As retailers rise and fall in the age of Amazon, property taxes remain one of retailers’ largest operating expenses. That makes it critical to monitor assessments of retail properties and be ready to contest unfairly high taxable valuations.
Assessors — and property owners attempting to educate those assessors — must understand how the changes taking place in the retail sector affect property value. Assessors must adjust their models to reflect new market realities, and property owners or their representatives must be able to explain why previously held valuation assumptions could no longer be valid.
No Going Back
Changing consumer tastes have always required retailers to adapt in order to survive, but traditional retailers are facing a different kind of challenge today. The increasing role of e-commerce in overall sales reflects a fundamental change in consumer behavior that will not reverse course with the whims of fashion. The ability to shop online is resetting consumer expectations, and retailers are struggling to adapt and stay competitive.
This struggle is evident in store closings that in 2019 are outpacing closings from the prior year. In addition to the threat of e-commerce, some economists believe a recession is coming in 2020. Falling retail sales, rising assessed property values and changing consumer demographics could combine to accelerate store closings in the years to come.
With millennials and Generation Z mixing into the workforce and increasing the demand for online shopping, retailers and property owners are facing new challenges in catering to consumer expectations unique to these generations. Strategies range from adjusting store buildouts to completely changing the store footprint to fulfill online orders as retailers do what they can to compete with online sellers. In addition to these changes, many property owners are stepping away from traditional big box retailers and are instead looking to restaurants and entertainment venues to anchor shopping centers and drive customer traffic.
Food, Experiential Retail
Across the nation, retail property owners are working to fill vacant spaces with tenants that will offer millennials and Generation Z an exciting and unique shopping experience. In doing so, these owners are attempting to “e-commerce proof” their centers by shifting from big box anchors to an experiential model. Some retailers catering to these two tech-savvy generations are using tenant improvement allowances to build out highly specialized spaces, while others focus on social media. Select retailers even offer discounts to shoppers who share photos of their store or products on platforms such as Instagram.
Retail developments that once contained 40 to 50 percent restaurants are now filling as much as 70 percent of their spaces with restaurant operators in an attempt to drive traffic. A rising threat to this strategy are food delivery services such as Grubhub, Uber Eats and Door Dash, which are collaborating with major restaurants that have previously had no food delivery. Pizza chains and other food-delivery-based retailers losing market share must now rethink their strategies and even partner with these third parties to expand their customer bases.

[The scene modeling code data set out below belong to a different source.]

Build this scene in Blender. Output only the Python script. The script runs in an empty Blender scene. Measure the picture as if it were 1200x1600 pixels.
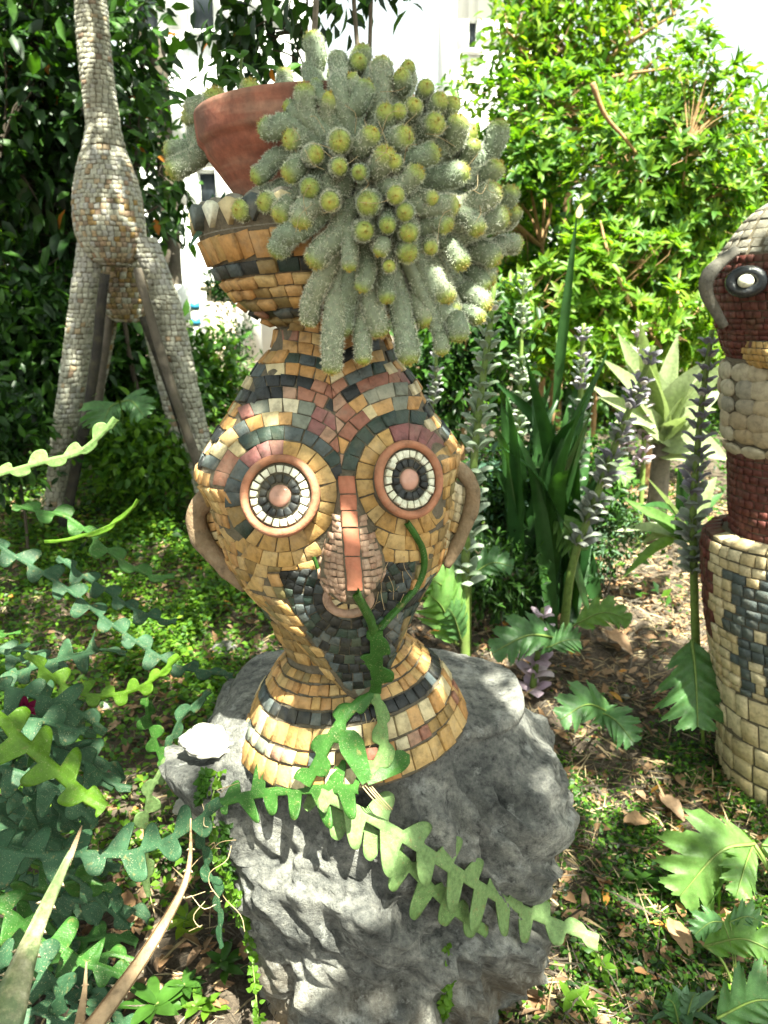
import bpy, bmesh, math, random
import numpy as np
from mathutils import Vector, Matrix, noise
from mathutils.bvhtree import BVHTree

random.seed(7)
rng = np.random.default_rng(7)
scene = bpy.context.scene
COL = scene.collection
PI = math.pi

# ------------------------------------------------------------------ camera, sky, sun, exposure
PITCH = math.radians(15.0)
CAM = np.array([0.0, 0.0, 1.6])
FPX = 1177.0
FWD = np.array([0, math.cos(PITCH), -math.sin(PITCH)])
UPV = np.array([0, math.sin(PITCH), math.cos(PITCH)])
RGT = np.array([1.0, 0, 0])
cam_d = bpy.data.cameras.new("camera")
cam = bpy.data.objects.new("camera", cam_d)
COL.objects.link(cam)
cam.location = CAM
cam.rotation_euler = (PI / 2 - PITCH, 0, 0)
cam_d.sensor_fit = 'HORIZONTAL'
cam_d.sensor_width = 36.0
cam_d.lens = 36.0 * FPX / 1200.0
cam_d.clip_start = 0.05
cam_d.clip_end = 400
cam_d.dof.use_dof = True
cam_d.dof.focus_distance = 1.32
cam_d.dof.aperture_fstop = 7.5
scene.camera = cam

SUN = np.array([0.20, -0.42, 0.88]); SUN = SUN / np.linalg.norm(SUN)
SUN_EL = math.asin(SUN[2]); SUN_AZ = math.atan2(SUN[0], SUN[1])
world = bpy.data.worlds.new("World"); scene.world = world
world.use_nodes = True
wn = world.node_tree; wn.nodes.clear()
sky = wn.nodes.new("ShaderNodeTexSky"); sky.sky_type = 'NISHITA'; sky.sun_disc = False
sky.sun_elevation = SUN_EL; sky.sun_rotation = SUN_AZ
sky.dust_density = 2.0; sky.air_density = 1.0; sky.ozone_density = 0.6
bg = wn.nodes.new("ShaderNodeBackground"); bg.inputs[1].default_value = 0.08
wo = wn.nodes.new("ShaderNodeOutputWorld")
bw = wn.nodes.new("ShaderNodeRGBToBW"); wn.links.new(sky.outputs[0], bw.inputs[0])
cb = wn.nodes.new("ShaderNodeCombineColor")      # thin bright overcast veil over the blue
for k_, g_ in enumerate((1.25, 1.25, 1.22)):
    ml = wn.nodes.new("ShaderNodeMath"); ml.operation = 'MULTIPLY'; ml.inputs[1].default_value = g_
    wn.links.new(bw.outputs[0], ml.inputs[0]); wn.links.new(ml.outputs[0], cb.inputs[k_])
vm = wn.nodes.new("ShaderNodeMix"); vm.data_type = 'RGBA'; vm.inputs[0].default_value = 0.8
wn.links.new(sky.outputs[0], vm.inputs[6]); wn.links.new(cb.outputs[0], vm.inputs[7])
wn.links.new(vm.outputs[2], bg.inputs[0]); wn.links.new(bg.outputs[0], wo.inputs[0])
sun_d = bpy.data.lights.new("sun", 'SUN'); sun_d.energy = 5.0; sun_d.angle = math.radians(0.6)
sun_d.color = (1.0, 0.95, 0.86)
sun = bpy.data.objects.new("sun", sun_d); COL.objects.link(sun)
sun.rotation_euler = Vector(-SUN).to_track_quat('-Z', 'Y').to_euler()
sun.location = (3, -2, 8)
vs = scene.view_settings
vs.view_transform = 'Standard'; vs.look = 'None'; vs.gamma = 1.0; vs.use_curve_mapping = False
vs.exposure = 2.65
vs.use_white_balance = True; vs.white_balance_temperature = 6650; vs.white_balance_tint = -3
scene.cycles.max_bounces = 8
scene.cycles.transparent_max_bounces = 8

# ------------------------------------------------------------------ geometry helpers
def ray(px, py):
    d = FWD + (px - 600.0) / FPX * RGT + (800.0 - py) / FPX * UPV
    return d
def P(px, py, Y):
    d = ray(px, py)
    return CAM + d * (Y / d[1])
def mpp(p):
    return float(np.dot(np.asarray(p) - CAM, FWD)) / FPX
def sstep(a, b, x):
    t = np.clip((np.asarray(x, float) - a) / (b - a), 0, 1)
    return t * t * (3 - 2 * t)
def hgt(x, y):
    x = np.asarray(x, float); y = np.asarray(y, float)
    k = 0.22 + (0.11 - 0.22) * sstep(-0.4, 0.7, x)
    t = np.clip(y - 1.75, 0, 3.6)
    h = k * (t - 0.25 * (1 - np.exp(-t / 0.25)))
    h = h + 0.18 * sstep(-1.2, -4.0, x) * sstep(2, 5, y)
    h = h + 0.014 * np.sin(7 * x + 1.3 * y) * np.sin(5.1 * y - 2 * x + 1) + 0.01 * np.sin(15 * x + 3) * np.sin(13 * y)
    return h
def ground_at(px, py):
    d = ray(px, py); lo, hi = 0.2, 60.0
    t = 0.3
    while t < 60:
        p = CAM + d * t
        if p[2] < hgt(p[0], p[1]):
            break
        t += 0.02
    return np.array([p[0], p[1], float(hgt(p[0], p[1]))])
def vnoise(p, s=1.0):
    return noise.noise(Vector((p[0] * s, p[1] * s, p[2] * s)))

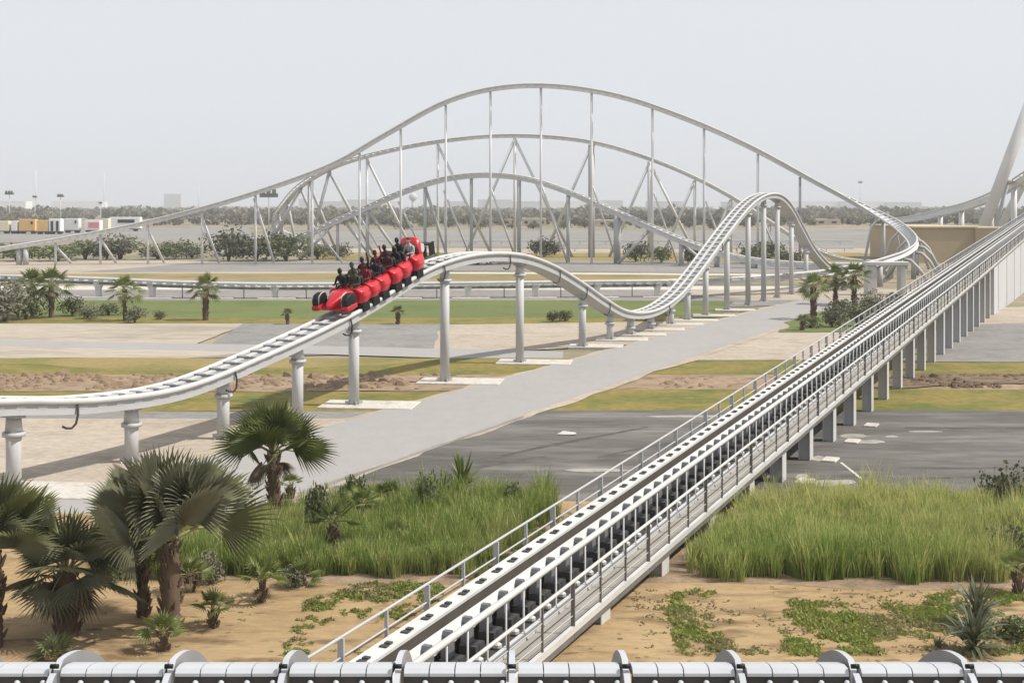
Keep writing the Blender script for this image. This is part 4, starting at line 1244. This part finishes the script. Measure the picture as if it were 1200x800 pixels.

Home food delivery partnerships continue to evolve as well, with restaurant operators looking into cloud kitchen concepts. These allow restaurant operators to operate from industrial space, avoiding retail rents and the need to pay back above-market tenant improvement allowances. Once the cloud kitchen space is running, the operator can rely on third-party delivery services to get the product to the consumer. This is a growing risk to shopping centers that rely on a restaurant tenant base to draw customers.
Clicks & Bricks
Physical retailers attempting to compete with Amazon’s fast delivery have introduced buy online pick-up in store (BOPIS). Many sellers have found BOPIS difficult to implement due to expensive software that tracks live inventory and requires staff training. Essentially converting a retail-only property into a retail and warehouse hybrid, the method may require modifications to the real estate. This reclassification should be discussed with assessors, because retail space typically commands higher rental rates than warehouse space.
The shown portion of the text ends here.